Your goal> Retype the full set of records. Keep every character identical.

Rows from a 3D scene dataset
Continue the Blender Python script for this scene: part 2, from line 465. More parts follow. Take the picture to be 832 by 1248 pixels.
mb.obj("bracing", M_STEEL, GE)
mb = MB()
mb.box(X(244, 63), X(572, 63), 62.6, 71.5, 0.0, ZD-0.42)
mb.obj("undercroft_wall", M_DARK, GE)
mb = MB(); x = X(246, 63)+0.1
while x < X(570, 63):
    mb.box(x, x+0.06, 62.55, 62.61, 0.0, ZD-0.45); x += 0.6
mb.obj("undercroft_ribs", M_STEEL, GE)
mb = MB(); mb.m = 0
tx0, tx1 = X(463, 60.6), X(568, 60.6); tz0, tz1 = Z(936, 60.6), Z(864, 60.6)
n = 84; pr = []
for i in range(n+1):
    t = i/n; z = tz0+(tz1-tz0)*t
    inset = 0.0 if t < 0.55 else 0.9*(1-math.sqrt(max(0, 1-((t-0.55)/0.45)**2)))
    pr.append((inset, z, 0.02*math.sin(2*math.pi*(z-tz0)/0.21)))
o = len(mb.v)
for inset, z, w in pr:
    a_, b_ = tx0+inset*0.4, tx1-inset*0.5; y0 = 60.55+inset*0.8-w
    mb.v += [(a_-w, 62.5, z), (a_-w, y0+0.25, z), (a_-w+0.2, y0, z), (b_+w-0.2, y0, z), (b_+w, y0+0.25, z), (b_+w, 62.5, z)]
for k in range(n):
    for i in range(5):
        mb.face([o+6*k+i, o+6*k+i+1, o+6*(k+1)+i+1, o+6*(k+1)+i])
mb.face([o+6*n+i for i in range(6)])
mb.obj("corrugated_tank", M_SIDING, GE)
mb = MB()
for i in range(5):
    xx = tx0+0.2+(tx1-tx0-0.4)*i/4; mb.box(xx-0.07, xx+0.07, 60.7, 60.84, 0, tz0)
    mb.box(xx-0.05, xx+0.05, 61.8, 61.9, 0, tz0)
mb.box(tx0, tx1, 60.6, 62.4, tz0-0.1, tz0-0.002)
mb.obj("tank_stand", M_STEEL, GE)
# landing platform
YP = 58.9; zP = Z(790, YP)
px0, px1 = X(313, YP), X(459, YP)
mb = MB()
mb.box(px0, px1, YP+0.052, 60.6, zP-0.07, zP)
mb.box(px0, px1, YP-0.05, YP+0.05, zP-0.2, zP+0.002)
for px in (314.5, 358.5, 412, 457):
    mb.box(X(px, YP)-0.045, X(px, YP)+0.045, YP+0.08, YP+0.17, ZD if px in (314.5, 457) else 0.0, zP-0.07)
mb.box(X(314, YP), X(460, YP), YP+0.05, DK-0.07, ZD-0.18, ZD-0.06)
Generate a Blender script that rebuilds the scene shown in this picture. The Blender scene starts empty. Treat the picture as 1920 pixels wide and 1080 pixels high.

Completed task>
Continue the Blender Python script for this scene: part 2, from line 465. More parts follow. Take the picture to be 832 by 1248 pixels.
mb.obj("bracing", M_STEEL, GE)
mb = MB()
mb.box(X(244, 63), X(572, 63), 62.6, 71.5, 0.0, ZD-0.42)
mb.obj("undercroft_wall", M_DARK, GE)
mb = MB(); x = X(246, 63)+0.1
while x < X(570, 63):
    mb.box(x, x+0.06, 62.55, 62.61, 0.0, ZD-0.45); x += 0.6
mb.obj("undercroft_ribs", M_STEEL, GE)
mb = MB(); mb.m = 0
tx0, tx1 = X(463, 60.6), X(568, 60.6); tz0, tz1 = Z(936, 60.6), Z(864, 60.6)
n = 84; pr = []
for i in range(n+1):
    t = i/n; z = tz0+(tz1-tz0)*t
    inset = 0.0 if t < 0.55 else 0.9*(1-math.sqrt(max(0, 1-((t-0.55)/0.45)**2)))
    pr.append((inset, z, 0.02*math.sin(2*math.pi*(z-tz0)/0.21)))
o = len(mb.v)
for inset, z, w in pr:
    a_, b_ = tx0+inset*0.4, tx1-inset*0.5; y0 = 60.55+inset*0.8-w
    mb.v += [(a_-w, 62.5, z), (a_-w, y0+0.25, z), (a_-w+0.2, y0, z), (b_+w-0.2, y0, z), (b_+w, y0+0.25, z), (b_+w, 62.5, z)]
for k in range(n):
    for i in range(5):
        mb.face([o+6*k+i, o+6*k+i+1, o+6*(k+1)+i+1, o+6*(k+1)+i])
mb.face([o+6*n+i for i in range(6)])
mb.obj("corrugated_tank", M_SIDING, GE)
mb = MB()
for i in range(5):
    xx = tx0+0.2+(tx1-tx0-0.4)*i/4; mb.box(xx-0.07, xx+0.07, 60.7, 60.84, 0, tz0)
    mb.box(xx-0.05, xx+0.05, 61.8, 61.9, 0, tz0)
mb.box(tx0, tx1, 60.6, 62.4, tz0-0.1, tz0-0.002)
mb.obj("tank_stand", M_STEEL, GE)
# landing platform
YP = 58.9; zP = Z(790, YP)
px0, px1 = X(313, YP), X(459, YP)
mb = MB()
mb.box(px0, px1, YP+0.052, 60.6, zP-0.07, zP)
mb.box(px0, px1, YP-0.05, YP+0.05, zP-0.2, zP+0.002)
for px in (314.5, 358.5, 412, 457):
    mb.box(X(px, YP)-0.045, X(px, YP)+0.045, YP+0.08, YP+0.17, ZD if px in (314.5, 457) else 0.0, zP-0.07)
mb.box(X(314, YP), X(460, YP), YP+0.05, DK-0.07, ZD-0.18, ZD-0.06)
Generate a Blender script that rebuilds the scene shown in this picture. The Blender scene starts empty. Treat the picture as 1920 pixels wide and 1080 pixels high.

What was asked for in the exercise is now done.